Scan the lines and state how many carry "floor". Leave out everything but the number.

+++ RECORDED DATA

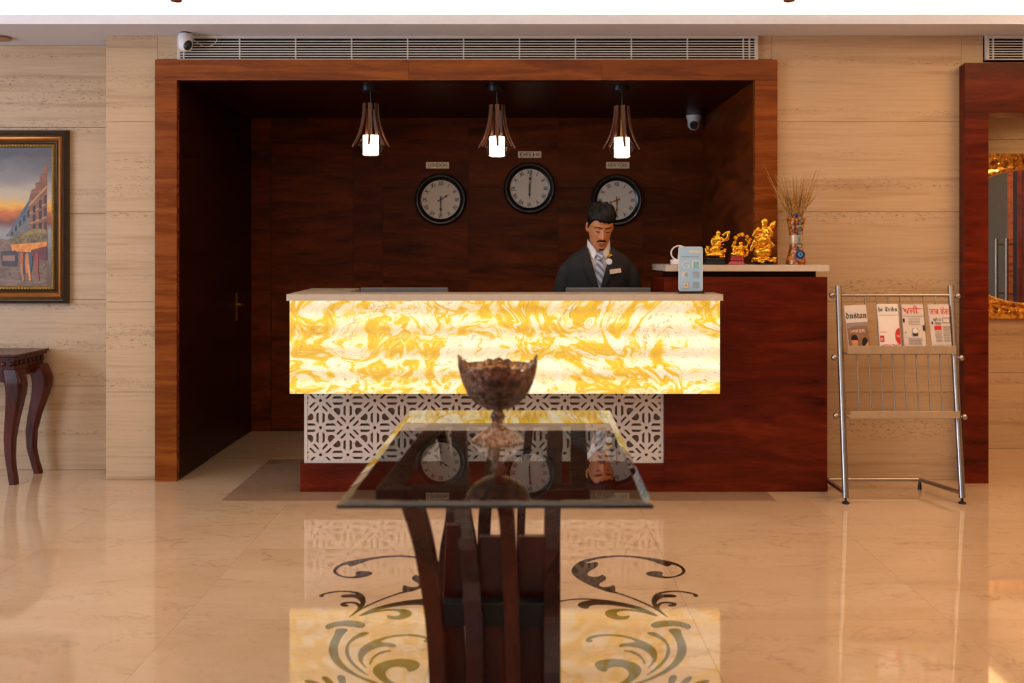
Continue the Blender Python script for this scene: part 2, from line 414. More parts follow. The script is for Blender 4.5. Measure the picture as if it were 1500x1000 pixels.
def put_text(s, fn, name, mat, parent, box):
    """box=(u0,v0,u1,v1) in the surface's own u,v; fn(u,v)->world point"""
    vs, fs, w, h = text_mb(s)
    u0, v0, u1, v1 = box; mb = MB()
    mb.add([fn(u0+(u1-u0)*v.x, v0+(v1-v0)*v.y) for v in vs], fs)
    return mb.build(name, mat, parent)
def rectpatch(fn, box, name, mat, parent, n=1):
    u0, v0, u1, v1 = box; mb = MB()
    mb.add([fn(u0, v0), fn(u1, v0), fn(u1, v1), fn(u0, v1)], [(0, 1, 2, 3)]); return mb.build(name, mat, parent)
def polypatch(fn, pts, name, mat, parent):
    P = [Vector((u, v, 0)) for u, v in pts]; t = tessellate_polygon([P]); mb = MB()
    mb.add([fn(u, v) for u, v in pts], [tuple(i) for i in t]); return mb.build(name, mat, parent)
def disc(cx, cy, rx, ry=None, n=20): ry = ry or rx; return [(cx+rx*cos(2*pi*i/n), cy+ry*sin(2*pi*i/n)) for i in range(n)]
# ================================================================ THE SETTING
floor = struct('floor', MB().box(-6, 5.2, -7, 7.6, -.12, -.02), 'marble')
XJ = [-6, -4.91, -3.985, -3.06, -2.135, -1.21, -.28, .645, 1.57, 2.495, 3.42, 4.345, 5.2]
XG = [-6, -5.2, -4.3, -3.4, -2.5, -1.58, -.655, .27, 1.40, 2.3, 3.2, 4.1, 5.2]
YJ = [-7+.02, -5.9, -5.04, -4.17, -3.31, -2.44, -1.58, -.715, .15, 1.015, 1.88, 2.745, 3.61, 4.475, 5.34, 6.42, 7.5]
g = .0005
for j in range(len(YJ)-1):
    row = XG if abs(YJ[j]-5.34) < .01 else XJ
    for i in range(len(row)-1):
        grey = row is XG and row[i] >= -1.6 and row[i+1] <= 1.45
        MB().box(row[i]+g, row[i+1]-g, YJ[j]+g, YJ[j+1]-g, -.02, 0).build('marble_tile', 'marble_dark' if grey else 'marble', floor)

# floor inlay: scroll motif, traced once and mirrored to the four quarters of the medallion
INL = [
 [(795,525),(700,460),(560,395),(430,348),(330,330),(200,278),(110,225),(80,185),(95,148),(150,105),(260,78),(400,65),(520,68),(640,80),(760,100),(850,120),(905,150),(925,180),(905,208),(840,230),(760,235),(690,225),(640,212),(628,198),(650,185),(700,180),(745,185),(757,200),(745,215),(790,226),(860,214),(898,190),(895,168),(870,148),(820,128),(795,152),(740,132),(660,102),(540,80),(420,76),(300,88),(230,105),(180,125),(240,118),(283,115),(280,145),(240,170),(205,190),(200,212),(240,225),(290,220),(310,205),(340,225),(335,250),(290,270),(285,290),(320,300),(370,295),(395,280),(410,305),(402,332),(430,338),(560,385),(700,448)],
 [(700,460),(672,420),(672,380),(700,345),(760,328),(860,322),(950,335),(1005,350),(1018,365),(1000,373),(970,365),(990,358),(940,343),(860,332),(780,338),(730,352),(790,350),(850,355),(858,372),(820,375),(760,372),(715,395),(705,430),(735,408),(800,405),(855,415),(858,432),(830,443),(790,438),(800,428),(830,425),(790,416),(745,420),(722,450),(760,490),(800,525),(780,515)],
 [(-150,425),(0,398),(120,380),(280,385),(430,405),(560,435),(660,470),(740,520),(640,485),(520,450),(380,430),(280,428),(215,435),(208,462),(150,450),(125,430),(150,408),(200,398),(250,392),(120,388),(0,406),(-150,435)],
 [(325,490),(350,465),(430,457),(530,460),(640,480),(735,520),(620,488),(520,470),(440,472),(412,490),(430,510),(480,512),(505,503),(515,515),(490,535),(420,537),(350,520)],
 [(658,575),(700,550),(790,541),(880,548),(950,570),(965,590),(945,612),(900,590),(830,580),(750,590),(690,600)],
 [(780,602),(885,600),(890,640),(925,710),(932,770),(900,840),(820,905),(700,965),(560,1020),(400,1065),(400,1050),(520,1010),(640,970),(740,925),(830,850),(862,780),(860,710),(830,650)],
 [(632,630),(690,625),(750,660),(800,710),(812,770),(790,830),(720,900),(610,960),(690,900),(760,830),(785,770),(780,710),(720,670),(650,645)],
 [(185,690),(200,665),(280,645),(400,643),(520,660),(630,700),(700,745),(718,800),(700,850),(630,910),(680,845),(670,800),(620,758),(560,738),(500,730),(432,740),(440,715),(500,704),(570,702),(500,670),(400,653),(300,655),(215,680),(245,690),(230,703),(195,700)],
 [(470,760),(540,765),(600,800),(630,850),(620,875),(605,825),(550,785),(470,768)],
 [(248,870),(280,835),(380,822),(480,830),(570,860),(605,900),(590,940),(520,1000),(430,1040),(380,1045),(440,1000),(500,960),(510,920),(470,885),(400,878),(350,895),(345,920),(290,910)],
 [(800,950),(850,938),(862,960),(835,1010),(800,1050),(780,1040),(795,990)],
 [(895,980),(950,946),(980,962),(930,1010),(870,1050),(860,1040)],
 [(980,1000),(1060,975),(1110,985),(1060,1010),(960,1050),(950,1040)],
]
def chaikin(p, k=2):
    for _ in range(k):
        q = []
        for i in range(len(p)):
            a = p[i]; b = p[(i+1) % len(p)]
            q += [(a[0]*.75+b[0]*.25, a[1]*.75+b[1]*.25), (a[0]*.25+b[0]*.75, a[1]*.25+b[1]*.75)]
        p = q
    return p
AX, AY = -.026, 2.95
for poly in INL:
    pts = []
    for u, v in chaikin(poly):
        px, py = 820+u/5, 800+v/5
        Y = F*H/(py-370); pts.append((wx(px, Y), Y))
    for mx, my in ((0, 0), (1, 0), (0, 1), (1, 1)):
        q = [((2*AX-x) if mx else x, (2*AY-y) if my else y) for x, y in pts]
        P = [Vector((x, y, 0)) for x, y in q]
        if min(p.y for p in P) > AY+.0 or my == 0:
            mb = MB(); mb.add([(p.x, p.y, .0006) for p in P], [tuple(t) for t in tessellate_polygon([P])])
            mb.build('inlay_scroll', 'inlay', floor)
        elif my: 
            mb = MB(); mb.add([(p.x, p.y, .0006) for p in P], [tuple(t) for t in tessellate_polygon([P])])
            mb.build('inlay_scroll', 'inlay', floor)

ZJ = [0, .514, 1.042, 1.570, 2.098, 2.60]
def slabs(parent, x0, x1, Y, thick=.03, zs=ZJ, xs=None):
    xs = xs or [x0, x1]
    for i in range(len(xs)-1):
        for k in range(len(zs)-1):
            MB().box(xs[i]+.0007, xs[i+1]-.0007, Y, Y+thick, zs[k]+.001, zs[k+1]-.001).build('travertine_slab', 'trav', parent, bev=.0008)
wall_front = struct('wall_front', MB().box(-2.36, -2.10, 5.86, 7.6, 0, 2.6).box(1.53, 2.69, 5.86, 7.6, 0, 2.6).box(-2.10, 1.53, 5.90, 7.6, 2.465, 2.6).box(4.64, 5.2, 5.86, 7.6, 0, 2.6).box(2.69, 4.64, 6.0, 6.80, 2.59, 2.6), 'white')
slabs(wall_front, -2.399, -2.096, 5.83)
MB().box(-2.399, -2.369, 5.861, 6.10, .001, 2.599).build('travertine_slab', 'trav', wall_front)
slabs(wall_front, 1.4175, 1.503, 5.83, zs=[2.462, 2.6]); slabs(wall_front, -2.096, -1.978, 5.83, zs=[2.462, 2.6])
slabs(wall_front, 1.503, 2.612, 5.83, zs=[2.098, 2.6]); slabs(wall_front, 1.5236, 2.612, 5.83, zs=ZJ[:-1])
slabs(wall_front, 2.612, 2.74, 5.83, zs=[2.43, 2.6]); slabs(wall_front, 4.62, 5.2, 5.83)
wall_far_left = struct('wall_left_front', MB().box(-6, -2.4, 6.135, 6.3, 0, 2.6), 'white')
slabs(wall_far_left, 0, 0, 6.10, xs=[-6, -4.8, -3.6, -2.402])
niche = struct('wall_niche', MB().box(2.70, 4.64, 6.80, 6.9, 0, 2.6), 'white')
slabs(niche, 0, 0, 6.765, xs=[2.70, 3.9, 4.64])
for x in (2.70, 4.61): MB().box(x-.03 if x < 3 else x, x if x < 3 else x+.03, 5.95, 6.76, .001, 2.6).build('travertine_slab', 'trav', niche)
ceiling = struct('ceiling', MB().box(-6, 5.2, 5.544, 7.6, 2.60, 2.605).box(-6, 5.2, 5.529, 5.545, 2.60, 2.653), 'ceil')
struct('ceiling_tray', MB().box(-6, 5.2, -7, 5.85, 3.0, 3.05), 'riser')
struct('trim_cove', MB().box(-6, 5.2, 5.85, 5.87, 2.605, 3.0), 'riser')
struct('wall_left', MB().box(-6.1, -6, -7, .2, 0, 3.05).box(-6.1, -6, 3.8, 6.3, 0, 3.05).box(-6.1, -6, .2, 3.8, 0, .4).box(-6.1, -6, .2, 3.8, 2.7, 3.05), 'white')
struct('window_1', MB().box(-6.08, -6.02, .2, 3.8, .4, .46).box(-6.08, -6.02, .2, 3.8, 2.64, 2.7).box(-6.08, -6.02, .2, .26, .46, 2.64).box(-6.08, -6.02, 1.97, 2.03, .46, 2.64).box(-6.08, -6.02, 3.74, 3.8, .46, 2.64), 'blackp')
struct('wall_right', MB().box(5.2, 5.3, -7, 1.95, 0, 3.05).box(5.2, 5.3, 3.75, 7.6, 0, 3.05).box(5.2, 5.3, 1.95, 3.75, 2.25, 3.05), 'trav')
struct('wall_rear', MB().box(-6, 5.2, -7.1, -7, 0, 3.05), 'white')
# double door on the right wall (seen in the mirror)
dr = struct('door_3', MB().box(5.24, 5.28, 1.95, 3.75, 0, 2.25), 'greyglass')
for y0, y1, mt in ((1.95, 2.05, 'wood_frame'), (2.98, 3.10, 'wood_frame'), (3.10, 3.18, 'black'), (3.18, 3.28, 'wood_red'), (3.28, 3.75, 'wood_dark')):
    MB().box(5.205, 5.235, y0, y1-.002, 0, 2.25).build('stile', mt, dr)
for y in (2.90, 3.12):
    h = MB().tube([(5.13, y, .80), (5.13, y, 1.48)], .016, 14).build('pull_handle', 'steel', dr, True)
    k = MB()
    for z in (.9, 1.42): k.tube([(5.13, y, z), (5.205, y, z)], .009, 10)
    k.build('standoff', 'steel', h, True)

# ---- reception recess
R0, R1, RT, RB = -1.969, 1.392, 2.3325, 7.42
wall_back = struct('wall_back', MB().box(R0-.1, R1+.1, RB+.012, 7.6, 0, 2.46), 'black')
vb = [R0, -1.822, -1.206, -.99, -.35, .32, .95, R1]
zb = [0, 1.13, 1.82, RT]
for i in range(len(vb)-1):
    zz = [2.144, RT] if i == 1 else ([0, RT] if i == 0 else zb)
    for k in range(len(zz)-1):
        MB().box(vb[i]+.0004+(.002 if i == 2 else 0), vb[i+1]-.0004-(.002 if i == 0 else 0), RB, RB+.012, zz[k]+.0003, zz[k+1]-.0003).build('veneer_panel', 'wood_dark', wall_back)
d2 = struct('door_2', MB().box(-1.819, -1.210, RB+.002, RB+.0115, .004, 2.140), 'wood_dark')
wl = struct('wall_recess_left', MB().box(R0-.09, R0-.012, 5.9, RB+.01, 0, 2.46), 'black')
for a, b in ((5.83, 6.388), (7.092, RB)):
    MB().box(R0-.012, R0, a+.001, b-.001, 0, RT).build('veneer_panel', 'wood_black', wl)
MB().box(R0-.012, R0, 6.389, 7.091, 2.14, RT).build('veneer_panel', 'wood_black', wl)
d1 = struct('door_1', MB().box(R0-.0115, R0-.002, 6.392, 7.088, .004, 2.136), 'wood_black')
hp = MB().box(R0-.002, R0+.004, 7.015, 7.055, .85, 1.045).build('handle_plate', 'brass', d1, bev=.002)
MB().tube([(R0+.004, 7.035, .965), (R0+.05, 7.035, .965), (R0+.052, 6.99, .965), (R0+.05, 6.93, .96)], [.009, .009, .009, .007], 12).build('door_lever', 'brass', hp, True)
wr = struct('wall_recess_right', MB().box(R1+.012, R1+.09, 5.9, RB+.01, 0, 2.46), 'black')
for a, b in ((5.83, 6.6), (6.6, RB)):
    MB().box(R1, R1+.012, a+.0005, b-.0005, 0, RT).build('veneer_panel', 'wood_dark', wr)
rc = struct('ceiling_recess', MB().box(R0, R1, 5.83, RB, RT+.012, 2.46), 'black')
for a, b in zip((R0, -.85, .27), (-.85, .27, R1)):
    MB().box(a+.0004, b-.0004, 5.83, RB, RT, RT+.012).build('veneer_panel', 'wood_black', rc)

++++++

_EXERCISE RESULT_: 5